A Bamiyan Budda before the Taliban
It's  not a vacation, however,  Elsa faces many nursing challenges, challenges not to her skills and abilities, but to her emotions.  A drastic bus bombing leads to her meeting Parween.  Parween has had a few hard knocks herself and a quarter of the novel visits Parween and her life up till meeting Elsa, her childhood, her friends, how the Taliban changed everything, and the loss of her husband.  Through Parween, readers can see what Afghanistan is like for Afghan women. 


The Bamiyan Buddhas being destoyed by Taliban.

The book goes back and forth, following both Elsa and Parween.  Both women help others from women with extra digits to beaten little girls and risk their own lives to do so.  One day they may go too far.  The ending is not a happy one, not completely anyway. 

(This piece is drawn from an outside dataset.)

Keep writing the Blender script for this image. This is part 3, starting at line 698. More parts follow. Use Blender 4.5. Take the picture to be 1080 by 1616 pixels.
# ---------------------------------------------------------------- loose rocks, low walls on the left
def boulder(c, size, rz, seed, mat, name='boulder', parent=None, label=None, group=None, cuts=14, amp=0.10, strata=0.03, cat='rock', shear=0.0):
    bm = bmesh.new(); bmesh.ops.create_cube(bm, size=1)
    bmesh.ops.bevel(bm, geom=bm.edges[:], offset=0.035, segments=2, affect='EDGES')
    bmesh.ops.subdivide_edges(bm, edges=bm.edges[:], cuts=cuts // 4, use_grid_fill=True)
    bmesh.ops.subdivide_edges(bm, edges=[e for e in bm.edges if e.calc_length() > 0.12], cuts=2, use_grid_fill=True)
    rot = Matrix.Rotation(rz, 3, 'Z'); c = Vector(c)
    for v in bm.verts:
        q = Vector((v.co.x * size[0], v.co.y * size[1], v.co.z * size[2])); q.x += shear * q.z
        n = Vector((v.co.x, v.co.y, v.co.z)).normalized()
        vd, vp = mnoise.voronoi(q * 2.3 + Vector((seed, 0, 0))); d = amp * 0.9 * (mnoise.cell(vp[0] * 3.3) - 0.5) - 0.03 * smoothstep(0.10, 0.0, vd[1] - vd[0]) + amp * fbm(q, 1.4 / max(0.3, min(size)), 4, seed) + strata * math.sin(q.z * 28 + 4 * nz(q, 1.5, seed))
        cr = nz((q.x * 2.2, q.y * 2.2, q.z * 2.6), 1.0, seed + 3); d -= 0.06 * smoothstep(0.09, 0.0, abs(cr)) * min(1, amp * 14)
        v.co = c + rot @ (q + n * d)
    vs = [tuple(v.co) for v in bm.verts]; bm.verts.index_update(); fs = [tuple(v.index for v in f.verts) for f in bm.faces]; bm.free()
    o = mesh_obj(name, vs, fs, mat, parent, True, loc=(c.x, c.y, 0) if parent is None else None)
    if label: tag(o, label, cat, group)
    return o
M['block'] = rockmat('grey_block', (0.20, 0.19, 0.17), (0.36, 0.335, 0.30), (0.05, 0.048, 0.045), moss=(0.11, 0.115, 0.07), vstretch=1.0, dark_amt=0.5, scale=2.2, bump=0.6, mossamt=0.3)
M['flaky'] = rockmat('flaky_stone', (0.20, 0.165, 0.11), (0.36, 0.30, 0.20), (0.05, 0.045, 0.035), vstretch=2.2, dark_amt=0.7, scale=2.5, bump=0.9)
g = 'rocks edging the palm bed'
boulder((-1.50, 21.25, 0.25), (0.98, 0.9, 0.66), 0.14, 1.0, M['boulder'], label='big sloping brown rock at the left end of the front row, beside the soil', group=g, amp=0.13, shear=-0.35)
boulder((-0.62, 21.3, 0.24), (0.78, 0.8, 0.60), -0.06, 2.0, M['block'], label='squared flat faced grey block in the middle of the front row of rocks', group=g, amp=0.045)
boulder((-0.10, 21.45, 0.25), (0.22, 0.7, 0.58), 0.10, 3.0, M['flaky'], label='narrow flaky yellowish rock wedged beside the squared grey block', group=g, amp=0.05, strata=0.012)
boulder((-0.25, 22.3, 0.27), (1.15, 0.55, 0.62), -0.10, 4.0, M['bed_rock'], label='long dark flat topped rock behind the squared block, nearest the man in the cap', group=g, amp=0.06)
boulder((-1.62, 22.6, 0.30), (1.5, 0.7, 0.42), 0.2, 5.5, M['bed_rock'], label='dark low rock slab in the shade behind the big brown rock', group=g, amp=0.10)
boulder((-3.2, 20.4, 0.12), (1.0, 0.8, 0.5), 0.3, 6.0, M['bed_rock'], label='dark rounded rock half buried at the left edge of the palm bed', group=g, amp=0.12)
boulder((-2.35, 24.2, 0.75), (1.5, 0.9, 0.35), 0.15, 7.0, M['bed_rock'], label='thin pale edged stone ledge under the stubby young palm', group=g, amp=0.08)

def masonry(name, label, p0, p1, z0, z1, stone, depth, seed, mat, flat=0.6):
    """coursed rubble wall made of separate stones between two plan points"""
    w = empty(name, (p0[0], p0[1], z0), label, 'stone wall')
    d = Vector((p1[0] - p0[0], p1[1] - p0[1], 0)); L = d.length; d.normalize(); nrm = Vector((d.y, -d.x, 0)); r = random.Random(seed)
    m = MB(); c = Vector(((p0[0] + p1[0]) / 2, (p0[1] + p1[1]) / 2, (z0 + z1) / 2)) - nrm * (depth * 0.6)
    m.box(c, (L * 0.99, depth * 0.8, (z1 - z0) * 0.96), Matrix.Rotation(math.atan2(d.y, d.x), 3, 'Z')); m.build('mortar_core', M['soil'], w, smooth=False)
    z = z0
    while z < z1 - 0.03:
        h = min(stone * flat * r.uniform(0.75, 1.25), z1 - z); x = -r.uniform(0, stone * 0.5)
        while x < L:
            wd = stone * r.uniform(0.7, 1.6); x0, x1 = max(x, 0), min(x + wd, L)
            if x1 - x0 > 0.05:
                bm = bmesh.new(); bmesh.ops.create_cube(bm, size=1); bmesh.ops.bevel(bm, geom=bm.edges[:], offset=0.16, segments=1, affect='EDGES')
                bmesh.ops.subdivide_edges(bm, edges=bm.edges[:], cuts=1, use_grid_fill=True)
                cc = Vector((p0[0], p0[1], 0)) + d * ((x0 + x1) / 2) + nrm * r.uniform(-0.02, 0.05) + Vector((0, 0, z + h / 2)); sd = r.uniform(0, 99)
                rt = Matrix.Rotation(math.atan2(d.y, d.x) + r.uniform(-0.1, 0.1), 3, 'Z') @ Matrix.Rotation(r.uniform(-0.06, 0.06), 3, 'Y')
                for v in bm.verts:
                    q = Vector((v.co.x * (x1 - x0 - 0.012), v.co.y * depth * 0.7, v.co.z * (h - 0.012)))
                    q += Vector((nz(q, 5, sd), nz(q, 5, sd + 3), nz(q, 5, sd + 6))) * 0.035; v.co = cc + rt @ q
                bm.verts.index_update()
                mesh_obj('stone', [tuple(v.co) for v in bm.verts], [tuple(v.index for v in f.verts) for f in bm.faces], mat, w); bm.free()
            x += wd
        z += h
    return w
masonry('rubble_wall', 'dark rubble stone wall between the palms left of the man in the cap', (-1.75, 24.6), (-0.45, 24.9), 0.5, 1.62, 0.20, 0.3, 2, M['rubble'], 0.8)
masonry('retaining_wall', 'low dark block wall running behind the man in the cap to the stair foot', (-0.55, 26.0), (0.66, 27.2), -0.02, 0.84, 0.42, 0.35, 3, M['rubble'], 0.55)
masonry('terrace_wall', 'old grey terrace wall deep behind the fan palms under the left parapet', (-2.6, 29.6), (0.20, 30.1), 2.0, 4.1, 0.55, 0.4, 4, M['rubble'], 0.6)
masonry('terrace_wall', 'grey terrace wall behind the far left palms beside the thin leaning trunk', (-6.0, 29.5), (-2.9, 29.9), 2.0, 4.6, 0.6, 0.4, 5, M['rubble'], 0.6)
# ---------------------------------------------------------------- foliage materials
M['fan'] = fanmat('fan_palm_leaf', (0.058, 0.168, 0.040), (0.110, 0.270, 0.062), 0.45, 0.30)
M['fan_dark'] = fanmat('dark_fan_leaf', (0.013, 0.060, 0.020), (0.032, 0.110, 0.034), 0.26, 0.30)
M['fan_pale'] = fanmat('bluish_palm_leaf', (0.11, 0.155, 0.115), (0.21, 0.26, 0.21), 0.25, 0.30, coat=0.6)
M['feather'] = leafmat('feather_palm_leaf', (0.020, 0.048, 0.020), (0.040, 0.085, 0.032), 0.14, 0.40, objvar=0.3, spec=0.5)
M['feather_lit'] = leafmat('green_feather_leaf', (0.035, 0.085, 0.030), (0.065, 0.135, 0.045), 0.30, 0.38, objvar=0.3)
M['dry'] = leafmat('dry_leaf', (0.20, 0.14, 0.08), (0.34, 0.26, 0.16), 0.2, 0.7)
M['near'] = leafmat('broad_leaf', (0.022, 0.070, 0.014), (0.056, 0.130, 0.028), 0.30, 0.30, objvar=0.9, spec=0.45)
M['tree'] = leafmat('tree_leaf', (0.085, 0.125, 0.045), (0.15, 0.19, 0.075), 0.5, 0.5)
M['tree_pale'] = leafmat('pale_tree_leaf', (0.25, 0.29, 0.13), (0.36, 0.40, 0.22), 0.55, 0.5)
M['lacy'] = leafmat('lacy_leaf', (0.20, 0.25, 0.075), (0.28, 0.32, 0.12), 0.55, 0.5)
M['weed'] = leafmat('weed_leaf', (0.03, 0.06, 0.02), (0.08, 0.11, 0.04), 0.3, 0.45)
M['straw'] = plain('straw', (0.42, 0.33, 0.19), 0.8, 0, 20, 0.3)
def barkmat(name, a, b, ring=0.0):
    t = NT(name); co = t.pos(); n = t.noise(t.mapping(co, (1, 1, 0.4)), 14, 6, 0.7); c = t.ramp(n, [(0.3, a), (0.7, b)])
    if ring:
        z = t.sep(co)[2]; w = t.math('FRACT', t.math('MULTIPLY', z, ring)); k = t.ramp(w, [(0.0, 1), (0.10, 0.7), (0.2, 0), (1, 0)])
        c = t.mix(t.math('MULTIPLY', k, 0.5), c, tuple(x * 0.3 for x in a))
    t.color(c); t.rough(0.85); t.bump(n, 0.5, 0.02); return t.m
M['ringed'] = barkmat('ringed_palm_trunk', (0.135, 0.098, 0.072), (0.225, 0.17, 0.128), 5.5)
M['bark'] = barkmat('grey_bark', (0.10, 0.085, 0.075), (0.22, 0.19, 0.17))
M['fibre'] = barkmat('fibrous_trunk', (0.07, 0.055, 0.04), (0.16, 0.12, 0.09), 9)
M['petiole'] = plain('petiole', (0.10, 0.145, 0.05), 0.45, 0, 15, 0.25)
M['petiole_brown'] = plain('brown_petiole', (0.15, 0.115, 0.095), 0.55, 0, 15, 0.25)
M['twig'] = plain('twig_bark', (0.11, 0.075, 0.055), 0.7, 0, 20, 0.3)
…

I was very entertained and I appreciate how the author portrayed American soldiers in a kind light.  I was bothered by two things, however, enough to give the book a four star instead of five star rating.  First, both Elsa and Parween are just too good and kind to be true (until the end when they are a bit stupid.  I was screaming at them, No No No!)  Second, the love at first sight thing with Elsa and Mike... I get it's a war zone, but come on, one day?? 

Good debut though.  I bought this on Amazon.




1 comment:

  1. Sounds like an entertaining read, even if not a five-star one. So sad that those wonderful Buddha statues were destroyed by hate and radicalism (is that a word?).